• EXERCISE: Copy out the listing that follows, exactly, without its pictures.

━━ INFORMATION PROVIDED ━━

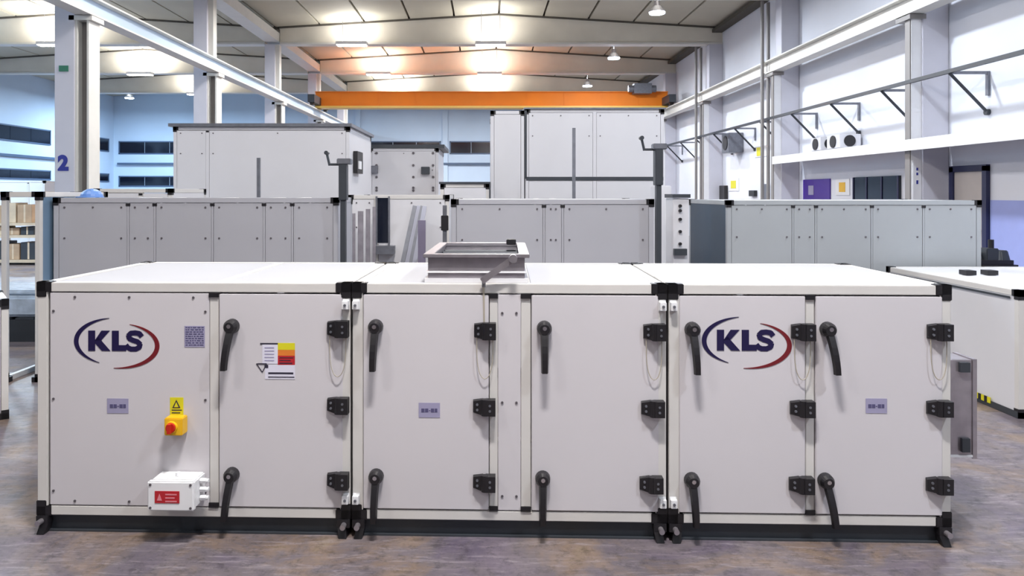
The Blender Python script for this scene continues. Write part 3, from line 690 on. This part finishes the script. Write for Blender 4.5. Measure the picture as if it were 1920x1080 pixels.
def module(lab, pxa, pxb, openings, mulls, first=False, last=False):
    u0, u1 = U(pxa), U(pxb); W = u1-u0
    wp = O2+e2*u0
    t = thing('air_handling_module', lab, 'air handling unit', (wp.x, wp.y, 0), TH, 'modules of the front air handling unit')
    def L(px, py, yo=0.):
        a, b_ = F(px, py, yo); return a-u0, b_
    fr = MB()
    for x in (0, W-PT):
        for y in (0, DEP-PT): fr.box(x, x+PT, y, y+PT, ZB, ZT)
    for z in (ZB, ZT-PT+.005):
        for y in (0, DEP-PT): fr.box(PT, W-PT, y, y+PT, z, z+PT-.005)
        for x in (0, W-PT): fr.box(x, x+PT, PT, DEP-PT, z, z+PT-.005)
    fr.build('frame', frame_m, t, .003)
    for x, sx in ((0, 1), (W, -1)):
        for y, sy in ((0, 1), (DEP, -1)):
            for z, sz in ((ZB, 1), (ZT, -1)):
                c = MB(); corner(c, x, y, z, sx, sy, sz, .07, .045); c.build('corner_block', black_m, t, .003)
    # mullions
    for pa, pb in mulls:
        a, b_ = L(pa, 600)[0], L(pb, 600)[0]
        m_ = MB().box(a, b_, .002, PT, ZB+PT-.005, ZT-PT+.005).build('mullion', frame_m, t, .002)
        for z in (ZT-PT-.018, ZB+PT-.002): MB().box(a-.002, b_+.002, -.006, .0015, z, z+.022).build('mullion_cap', black_m, m_)
        MB().box(a, b_, PT, DEP-PT, ZT-PT, ZT-.001).build('roof_bar', frame_m, t, .002)
    zl, zh = ZB+PT-.002, ZT-PT+.002
    doors = []
    for kind, pa, pb, hpx, hin in openings:
        a, b_ = L(pa, 600)[0], L(pb, 600)[0]
        if kind == 'door':
            d_ = MB().box(a+.004, b_-.004, -.004, .035, zl+.004, zh-.004).build('door', panel, t, .003)
            MB().box(a+.02, b_-.02, .036, .045, zl+.02, zh-.02).build('door_seal', bolt_m, d_)
            for (hx, hy, bx) in hpx:
                x_, z_ = L(hx, hy, -.03); handle(d_, x_, z_, -.004, (bx-hx)*.0026)
            for q, (h0, h1, hy0, hy1) in enumerate(hin):
                x0_, z1_ = L(h0, hy0, -.02); x1_, z0_ = L(h1, hy1, -.02)
                hinge(d_, x0_, min(x1_, W-.001), z0_, z1_, -.004)
                if q == 0: wireloop(d_, x0_+.012, x1_-.014, z0_+.01, L(h0, hy1+72)[1], -.004)
            doors.append(d_)
        else:
            d_ = MB().box(a+.002, b_-.002, .0, .03, zl+.002, zh-.002).build('fixed_panel', panel, t, .002)
            sc = MB()
            w_ = b_-a; xs_ = (a+.022, b_-.022) if w_ < .3 else (a+.02, a+w_*.16, a+w_/2, b_-w_*.1, b_-.02)
            for i_, xx in enumerate(xs_):
                ends = i_ in (0, len(xs_)-1)
                zz = (zh-.09, (zl+zh)/2, zl+.07) if ends else (zh-.022, zl+.022)
                for z in zz: sc.cyl((xx, .001, z), (xx, -.004, z), .006, n=8)
            sc.build('screws', bolt_m, d_)['kind'] = 'stuff'
            doors.append(d_)
        MB().box(a+.001, b_-.001, DEP-.03, DEP-.002, zl+.002, zh-.002).build('back_panel', panel, t)
        MB().box(a+.001, b_-.001, PT, DEP-PT, ZT-.03, ZT-.002).build('top_panel', modtop_m, t, .002)
    MB().box(.004, .03, PT, DEP-PT, ZB+PT, ZT-PT).build('side_panel', panel, t)
    MB().box(W-.03, W-.004, PT, DEP-PT, ZB+PT, ZT-PT).build('side_panel', panel, t)
    MB().box(.03, W-.03, .03, DEP-.03, ZB+.005, ZB+.03).build('floor_panel', panel, t)
    # base channel
    MB().box(.05, W-.05, .03, .036, .004, ZB-.002).box(.05, W-.05, .012, .07, .0, .008).box(.05, W-.05, .012, .07, ZB-.01, ZB-.002)\
        .box(.05, W-.05, DEP-.07, DEP-.03, 0, ZB-.002).box(.04, .08, .07, DEP-.07, 0, ZB-.002).box(W-.08, W-.04, .07, DEP-.07, 0, ZB-.002).build('base_channel', dark_m, t)
    for x, sg in ((.0, 1), (W, -1)):
        for yb_ in (.0, DEP-.06):
            f = MB(); x2 = x+sg*.06; xa_, xb_ = min(x, x2), max(x, x2)
            f.box(xa_, xb_, yb_-.012, yb_+.07, .045, ZB-.001)
            f.add([(x+sg*.012, yb_-.03, 0), (x+sg*.05, yb_-.03, 0), (x+sg*.05, yb_+.05, 0), (x+sg*.012, yb_+.05, 0),
                   (x+sg*.02, yb_-.01, .05), (x+sg*.06, yb_-.01, .05), (x+sg*.06, yb_+.05, .05), (x+sg*.02, yb_+.05, .05)],
                  [(0,3,2,1),(4,5,6,7),(0,1,5,4),(1,2,6,5),(2,3,7,6),(3,0,4,7)])
            f.build('foot', black_m, t, .002)
        MB().cyl((x+sg*.028, -.045, .06), (x+sg*.028, .0, .06), .013, n=12).build('lifting_pin', galv_m, t)
    # joint brackets at the seams
    sides = ([] if first else [(0, 1)])+([] if last else [(W, -1)])
    for x, sg in sides:
        for z in (ZT-.1, ZB+.1):
            xa_, xb_ = sorted((x+sg*.004, x+sg*.034))
            MB().box(xa_, xb_, -.032, -.001, z-.02, z+.02).box(xa_-.002, xb_+.002, -.006, -.001, z-.026, z+.026).build('joint_bracket', abs_m, t, .002)
            MB().cyl(((xa_+xb_)/2, -.032, z), ((xa_+xb_)/2, -.038, z), .007, n=6).build('bolt', galvd_m, t)
    if not first: MB().box(-.009, -.001, .012, DEP-.02, ZB, ZT-.01).build('gasket', gasket_m, t)
    return t, L, doors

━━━

• CORRECT OUTPUT:
The Blender Python script for this scene continues. Write part 3, from line 690 on. This part finishes the script. Write for Blender 4.5. Measure the picture as if it were 1920x1080 pixels.
def module(lab, pxa, pxb, openings, mulls, first=False, last=False):
    u0, u1 = U(pxa), U(pxb); W = u1-u0
    wp = O2+e2*u0
    t = thing('air_handling_module', lab, 'air handling unit', (wp.x, wp.y, 0), TH, 'modules of the front air handling unit')
    def L(px, py, yo=0.):
        a, b_ = F(px, py, yo); return a-u0, b_
    fr = MB()
    for x in (0, W-PT):
        for y in (0, DEP-PT): fr.box(x, x+PT, y, y+PT, ZB, ZT)
    for z in (ZB, ZT-PT+.005):
        for y in (0, DEP-PT): fr.box(PT, W-PT, y, y+PT, z, z+PT-.005)
        for x in (0, W-PT): fr.box(x, x+PT, PT, DEP-PT, z, z+PT-.005)
    fr.build('frame', frame_m, t, .003)
    for x, sx in ((0, 1), (W, -1)):
        for y, sy in ((0, 1), (DEP, -1)):
            for z, sz in ((ZB, 1), (ZT, -1)):
                c = MB(); corner(c, x, y, z, sx, sy, sz, .07, .045); c.build('corner_block', black_m, t, .003)
    # mullions
    for pa, pb in mulls:
        a, b_ = L(pa, 600)[0], L(pb, 600)[0]
        m_ = MB().box(a, b_, .002, PT, ZB+PT-.005, ZT-PT+.005).build('mullion', frame_m, t, .002)
        for z in (ZT-PT-.018, ZB+PT-.002): MB().box(a-.002, b_+.002, -.006, .0015, z, z+.022).build('mullion_cap', black_m, m_)
        MB().box(a, b_, PT, DEP-PT, ZT-PT, ZT-.001).build('roof_bar', frame_m, t, .002)
    zl, zh = ZB+PT-.002, ZT-PT+.002
    doors = []
    for kind, pa, pb, hpx, hin in openings:
        a, b_ = L(pa, 600)[0], L(pb, 600)[0]
        if kind == 'door':
            d_ = MB().box(a+.004, b_-.004, -.004, .035, zl+.004, zh-.004).build('door', panel, t, .003)
            MB().box(a+.02, b_-.02, .036, .045, zl+.02, zh-.02).build('door_seal', bolt_m, d_)
            for (hx, hy, bx) in hpx:
                x_, z_ = L(hx, hy, -.03); handle(d_, x_, z_, -.004, (bx-hx)*.0026)
            for q, (h0, h1, hy0, hy1) in enumerate(hin):
                x0_, z1_ = L(h0, hy0, -.02); x1_, z0_ = L(h1, hy1, -.02)
                hinge(d_, x0_, min(x1_, W-.001), z0_, z1_, -.004)
                if q == 0: wireloop(d_, x0_+.012, x1_-.014, z0_+.01, L(h0, hy1+72)[1], -.004)
            doors.append(d_)
        else:
            d_ = MB().box(a+.002, b_-.002, .0, .03, zl+.002, zh-.002).build('fixed_panel', panel, t, .002)
            sc = MB()
            w_ = b_-a; xs_ = (a+.022, b_-.022) if w_ < .3 else (a+.02, a+w_*.16, a+w_/2, b_-w_*.1, b_-.02)
            for i_, xx in enumerate(xs_):
                ends = i_ in (0, len(xs_)-1)
                zz = (zh-.09, (zl+zh)/2, zl+.07) if ends else (zh-.022, zl+.022)
                for z in zz: sc.cyl((xx, .001, z), (xx, -.004, z), .006, n=8)
            sc.build('screws', bolt_m, d_)['kind'] = 'stuff'
            doors.append(d_)
        MB().box(a+.001, b_-.001, DEP-.03, DEP-.002, zl+.002, zh-.002).build('back_panel', panel, t)
        MB().box(a+.001, b_-.001, PT, DEP-PT, ZT-.03, ZT-.002).build('top_panel', modtop_m, t, .002)
    MB().box(.004, .03, PT, DEP-PT, ZB+PT, ZT-PT).build('side_panel', panel, t)
    MB().box(W-.03, W-.004, PT, DEP-PT, ZB+PT, ZT-PT).build('side_panel', panel, t)
    MB().box(.03, W-.03, .03, DEP-.03, ZB+.005, ZB+.03).build('floor_panel', panel, t)
    # base channel
    MB().box(.05, W-.05, .03, .036, .004, ZB-.002).box(.05, W-.05, .012, .07, .0, .008).box(.05, W-.05, .012, .07, ZB-.01, ZB-.002)\
        .box(.05, W-.05, DEP-.07, DEP-.03, 0, ZB-.002).box(.04, .08, .07, DEP-.07, 0, ZB-.002).box(W-.08, W-.04, .07, DEP-.07, 0, ZB-.002).build('base_channel', dark_m, t)
    for x, sg in ((.0, 1), (W, -1)):
        for yb_ in (.0, DEP-.06):
            f = MB(); x2 = x+sg*.06; xa_, xb_ = min(x, x2), max(x, x2)
            f.box(xa_, xb_, yb_-.012, yb_+.07, .045, ZB-.001)
            f.add([(x+sg*.012, yb_-.03, 0), (x+sg*.05, yb_-.03, 0), (x+sg*.05, yb_+.05, 0), (x+sg*.012, yb_+.05, 0),
                   (x+sg*.02, yb_-.01, .05), (x+sg*.06, yb_-.01, .05), (x+sg*.06, yb_+.05, .05), (x+sg*.02, yb_+.05, .05)],
                  [(0,3,2,1),(4,5,6,7),(0,1,5,4),(1,2,6,5),(2,3,7,6),(3,0,4,7)])
            f.build('foot', black_m, t, .002)
        MB().cyl((x+sg*.028, -.045, .06), (x+sg*.028, .0, .06), .013, n=12).build('lifting_pin', galv_m, t)
    # joint brackets at the seams
    sides = ([] if first else [(0, 1)])+([] if last else [(W, -1)])
    for x, sg in sides:
        for z in (ZT-.1, ZB+.1):
            xa_, xb_ = sorted((x+sg*.004, x+sg*.034))
            MB().box(xa_, xb_, -.032, -.001, z-.02, z+.02).box(xa_-.002, xb_+.002, -.006, -.001, z-.026, z+.026).build('joint_bracket', abs_m, t, .002)
            MB().cyl(((xa_+xb_)/2, -.032, z), ((xa_+xb_)/2, -.038, z), .007, n=6).build('bolt', galvd_m, t)
    if not first: MB().box(-.009, -.001, .012, DEP-.02, ZB, ZT-.01).build('gasket', gasket_m, t)
    return t, L, doors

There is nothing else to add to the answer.